Start of DATA PROVIDED

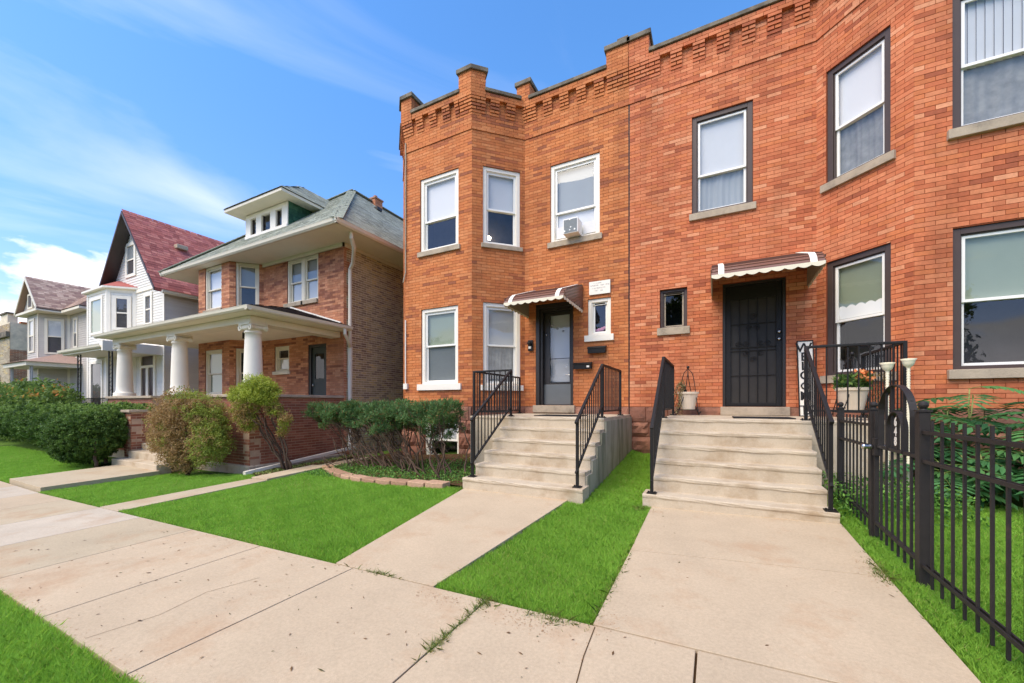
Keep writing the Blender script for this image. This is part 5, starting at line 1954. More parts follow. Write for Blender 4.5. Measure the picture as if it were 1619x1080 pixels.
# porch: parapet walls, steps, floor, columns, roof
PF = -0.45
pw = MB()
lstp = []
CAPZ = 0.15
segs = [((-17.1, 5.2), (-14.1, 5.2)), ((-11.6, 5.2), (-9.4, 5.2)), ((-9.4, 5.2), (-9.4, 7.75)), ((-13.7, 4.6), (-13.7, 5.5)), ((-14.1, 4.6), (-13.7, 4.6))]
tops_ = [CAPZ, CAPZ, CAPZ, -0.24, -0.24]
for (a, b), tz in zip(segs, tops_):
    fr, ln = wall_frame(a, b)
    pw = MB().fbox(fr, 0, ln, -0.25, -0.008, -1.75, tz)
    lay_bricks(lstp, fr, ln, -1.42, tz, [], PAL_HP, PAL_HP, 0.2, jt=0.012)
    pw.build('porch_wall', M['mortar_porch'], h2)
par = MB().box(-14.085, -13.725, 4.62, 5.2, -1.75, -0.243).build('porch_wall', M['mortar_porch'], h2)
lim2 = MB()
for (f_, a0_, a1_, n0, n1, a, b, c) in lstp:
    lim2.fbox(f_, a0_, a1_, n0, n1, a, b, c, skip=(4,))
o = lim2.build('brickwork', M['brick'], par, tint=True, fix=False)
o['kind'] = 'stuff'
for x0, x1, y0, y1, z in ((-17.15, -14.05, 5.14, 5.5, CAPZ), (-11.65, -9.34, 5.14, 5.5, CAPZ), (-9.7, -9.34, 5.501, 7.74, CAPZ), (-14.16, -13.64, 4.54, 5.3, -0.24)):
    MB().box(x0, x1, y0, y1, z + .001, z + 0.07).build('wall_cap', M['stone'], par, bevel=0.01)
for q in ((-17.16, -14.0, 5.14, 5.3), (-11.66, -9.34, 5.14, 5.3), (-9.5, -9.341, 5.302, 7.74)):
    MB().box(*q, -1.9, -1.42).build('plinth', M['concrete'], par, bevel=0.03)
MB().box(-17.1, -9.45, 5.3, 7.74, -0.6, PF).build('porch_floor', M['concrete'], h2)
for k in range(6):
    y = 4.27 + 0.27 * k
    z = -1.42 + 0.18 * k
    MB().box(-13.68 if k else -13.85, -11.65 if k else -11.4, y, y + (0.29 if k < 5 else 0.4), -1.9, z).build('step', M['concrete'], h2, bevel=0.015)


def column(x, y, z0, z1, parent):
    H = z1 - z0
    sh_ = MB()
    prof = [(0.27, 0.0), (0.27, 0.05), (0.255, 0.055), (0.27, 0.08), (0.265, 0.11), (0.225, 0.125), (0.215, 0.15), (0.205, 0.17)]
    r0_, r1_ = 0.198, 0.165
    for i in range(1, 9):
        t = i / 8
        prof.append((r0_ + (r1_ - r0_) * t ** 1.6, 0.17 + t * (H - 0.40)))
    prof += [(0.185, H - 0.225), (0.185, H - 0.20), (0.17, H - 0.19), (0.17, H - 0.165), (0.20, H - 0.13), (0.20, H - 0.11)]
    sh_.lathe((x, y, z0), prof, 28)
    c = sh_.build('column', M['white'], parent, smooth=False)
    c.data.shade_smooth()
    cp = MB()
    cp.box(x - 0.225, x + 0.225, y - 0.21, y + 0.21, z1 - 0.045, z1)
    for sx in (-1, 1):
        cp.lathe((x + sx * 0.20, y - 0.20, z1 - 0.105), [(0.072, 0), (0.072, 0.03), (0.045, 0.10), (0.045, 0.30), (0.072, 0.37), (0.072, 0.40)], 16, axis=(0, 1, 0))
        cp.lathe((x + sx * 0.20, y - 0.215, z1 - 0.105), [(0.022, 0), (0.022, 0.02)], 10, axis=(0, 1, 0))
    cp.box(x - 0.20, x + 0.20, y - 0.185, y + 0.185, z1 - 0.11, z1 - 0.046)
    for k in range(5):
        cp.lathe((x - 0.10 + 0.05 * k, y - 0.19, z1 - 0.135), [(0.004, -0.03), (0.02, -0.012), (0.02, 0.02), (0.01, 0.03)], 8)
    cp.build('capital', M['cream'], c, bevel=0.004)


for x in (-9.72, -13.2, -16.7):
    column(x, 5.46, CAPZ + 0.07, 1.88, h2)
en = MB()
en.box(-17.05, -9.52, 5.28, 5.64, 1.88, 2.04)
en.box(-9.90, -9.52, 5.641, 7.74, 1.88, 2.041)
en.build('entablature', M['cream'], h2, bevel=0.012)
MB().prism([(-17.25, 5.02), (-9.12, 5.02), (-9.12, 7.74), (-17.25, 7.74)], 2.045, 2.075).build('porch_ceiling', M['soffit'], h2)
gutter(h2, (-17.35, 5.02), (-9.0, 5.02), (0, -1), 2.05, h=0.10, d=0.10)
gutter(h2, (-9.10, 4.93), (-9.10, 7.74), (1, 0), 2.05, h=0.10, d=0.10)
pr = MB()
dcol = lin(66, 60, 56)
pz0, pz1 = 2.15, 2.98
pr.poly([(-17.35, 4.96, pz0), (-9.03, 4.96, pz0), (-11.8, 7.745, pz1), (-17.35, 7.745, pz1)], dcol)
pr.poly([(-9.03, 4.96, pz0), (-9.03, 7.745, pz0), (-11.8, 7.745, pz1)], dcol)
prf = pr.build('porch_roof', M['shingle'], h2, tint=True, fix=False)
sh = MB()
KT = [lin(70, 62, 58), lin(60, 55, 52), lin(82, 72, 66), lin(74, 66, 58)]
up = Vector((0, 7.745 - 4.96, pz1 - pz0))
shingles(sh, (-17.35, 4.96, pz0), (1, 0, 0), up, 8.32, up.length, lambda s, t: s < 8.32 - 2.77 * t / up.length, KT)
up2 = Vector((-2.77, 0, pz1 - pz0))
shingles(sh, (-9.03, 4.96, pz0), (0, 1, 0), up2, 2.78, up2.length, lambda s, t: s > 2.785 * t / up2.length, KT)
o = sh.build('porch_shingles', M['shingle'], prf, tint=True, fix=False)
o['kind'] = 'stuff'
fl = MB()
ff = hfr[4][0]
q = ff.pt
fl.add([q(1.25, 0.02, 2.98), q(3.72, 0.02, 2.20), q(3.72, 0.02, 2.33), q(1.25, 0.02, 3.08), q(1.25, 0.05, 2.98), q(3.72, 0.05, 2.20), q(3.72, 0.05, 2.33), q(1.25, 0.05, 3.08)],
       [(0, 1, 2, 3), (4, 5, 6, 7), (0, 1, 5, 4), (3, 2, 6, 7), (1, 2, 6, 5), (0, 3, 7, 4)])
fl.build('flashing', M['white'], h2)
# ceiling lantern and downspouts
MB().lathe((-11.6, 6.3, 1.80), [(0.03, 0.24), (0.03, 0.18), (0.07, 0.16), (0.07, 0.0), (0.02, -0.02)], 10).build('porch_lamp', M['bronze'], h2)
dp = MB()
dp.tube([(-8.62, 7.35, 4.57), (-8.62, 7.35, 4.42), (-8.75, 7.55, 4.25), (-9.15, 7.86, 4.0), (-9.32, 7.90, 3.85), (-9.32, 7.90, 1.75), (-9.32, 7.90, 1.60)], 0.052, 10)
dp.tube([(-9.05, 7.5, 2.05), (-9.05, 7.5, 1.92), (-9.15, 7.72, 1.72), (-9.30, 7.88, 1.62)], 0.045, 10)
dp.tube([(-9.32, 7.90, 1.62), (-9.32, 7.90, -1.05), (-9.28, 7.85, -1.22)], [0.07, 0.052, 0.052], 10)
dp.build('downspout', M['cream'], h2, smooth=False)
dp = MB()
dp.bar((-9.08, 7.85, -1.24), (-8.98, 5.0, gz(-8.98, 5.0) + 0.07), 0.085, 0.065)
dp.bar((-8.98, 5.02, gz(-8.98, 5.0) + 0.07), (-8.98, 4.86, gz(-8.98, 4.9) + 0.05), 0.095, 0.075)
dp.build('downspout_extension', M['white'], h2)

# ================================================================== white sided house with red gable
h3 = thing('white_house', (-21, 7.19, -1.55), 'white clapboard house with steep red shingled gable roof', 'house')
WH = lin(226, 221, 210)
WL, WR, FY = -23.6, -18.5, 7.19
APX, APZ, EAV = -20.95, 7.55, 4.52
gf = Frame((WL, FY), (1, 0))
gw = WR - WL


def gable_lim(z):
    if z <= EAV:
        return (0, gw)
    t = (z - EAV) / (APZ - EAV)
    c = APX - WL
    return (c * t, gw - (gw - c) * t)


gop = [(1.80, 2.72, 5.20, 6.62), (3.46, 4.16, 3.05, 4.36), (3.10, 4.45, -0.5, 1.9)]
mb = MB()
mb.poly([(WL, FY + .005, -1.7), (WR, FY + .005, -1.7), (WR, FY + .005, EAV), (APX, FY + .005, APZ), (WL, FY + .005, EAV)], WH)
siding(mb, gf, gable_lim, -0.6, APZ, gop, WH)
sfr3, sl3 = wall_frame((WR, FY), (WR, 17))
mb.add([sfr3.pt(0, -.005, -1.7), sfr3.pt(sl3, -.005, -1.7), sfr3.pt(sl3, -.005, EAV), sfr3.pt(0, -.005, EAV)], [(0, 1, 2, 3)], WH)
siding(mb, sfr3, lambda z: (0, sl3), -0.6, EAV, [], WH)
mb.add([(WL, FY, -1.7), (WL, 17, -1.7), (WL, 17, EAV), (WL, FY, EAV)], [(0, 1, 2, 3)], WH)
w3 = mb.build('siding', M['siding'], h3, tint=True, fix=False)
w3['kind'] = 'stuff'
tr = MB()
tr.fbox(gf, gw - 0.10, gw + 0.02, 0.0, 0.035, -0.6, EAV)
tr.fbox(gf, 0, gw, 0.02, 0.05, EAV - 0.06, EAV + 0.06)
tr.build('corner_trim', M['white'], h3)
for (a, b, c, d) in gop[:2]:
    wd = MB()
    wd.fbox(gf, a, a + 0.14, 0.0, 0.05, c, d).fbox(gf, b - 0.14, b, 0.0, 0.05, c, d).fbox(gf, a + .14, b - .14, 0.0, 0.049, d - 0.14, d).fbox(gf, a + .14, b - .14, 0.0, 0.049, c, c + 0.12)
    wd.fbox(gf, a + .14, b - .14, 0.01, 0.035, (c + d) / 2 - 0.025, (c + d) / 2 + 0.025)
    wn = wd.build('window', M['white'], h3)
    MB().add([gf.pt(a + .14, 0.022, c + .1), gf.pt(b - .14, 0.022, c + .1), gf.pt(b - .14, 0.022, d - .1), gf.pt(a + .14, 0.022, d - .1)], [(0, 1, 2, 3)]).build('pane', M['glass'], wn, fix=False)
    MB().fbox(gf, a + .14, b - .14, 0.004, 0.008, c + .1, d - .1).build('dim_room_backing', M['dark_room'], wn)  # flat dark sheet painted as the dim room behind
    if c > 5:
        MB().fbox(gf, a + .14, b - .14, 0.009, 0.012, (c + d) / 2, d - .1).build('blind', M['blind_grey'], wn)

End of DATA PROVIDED
Start of DATA PROVIDED

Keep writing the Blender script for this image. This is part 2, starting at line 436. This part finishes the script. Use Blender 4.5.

End of DATA PROVIDED
Start of DATA PROVIDED

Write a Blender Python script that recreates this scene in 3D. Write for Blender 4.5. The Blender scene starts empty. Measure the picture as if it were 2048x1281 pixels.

End of DATA PROVIDED

* _WHAT THIS TASK INVOLVES_: Scan the material above. Extract every line in which the word "Measure" occurs.

* _ANSWER TO THIS PROBLEM_:
Keep writing the Blender script for this image. This is part 5, starting at line 1954. More parts follow. Write for Blender 4.5. Measure the picture as if it were 1619x1080 pixels.
Write a Blender Python script that recreates this scene in 3D. Write for Blender 4.5. The Blender scene starts empty. Measure the picture as if it were 2048x1281 pixels.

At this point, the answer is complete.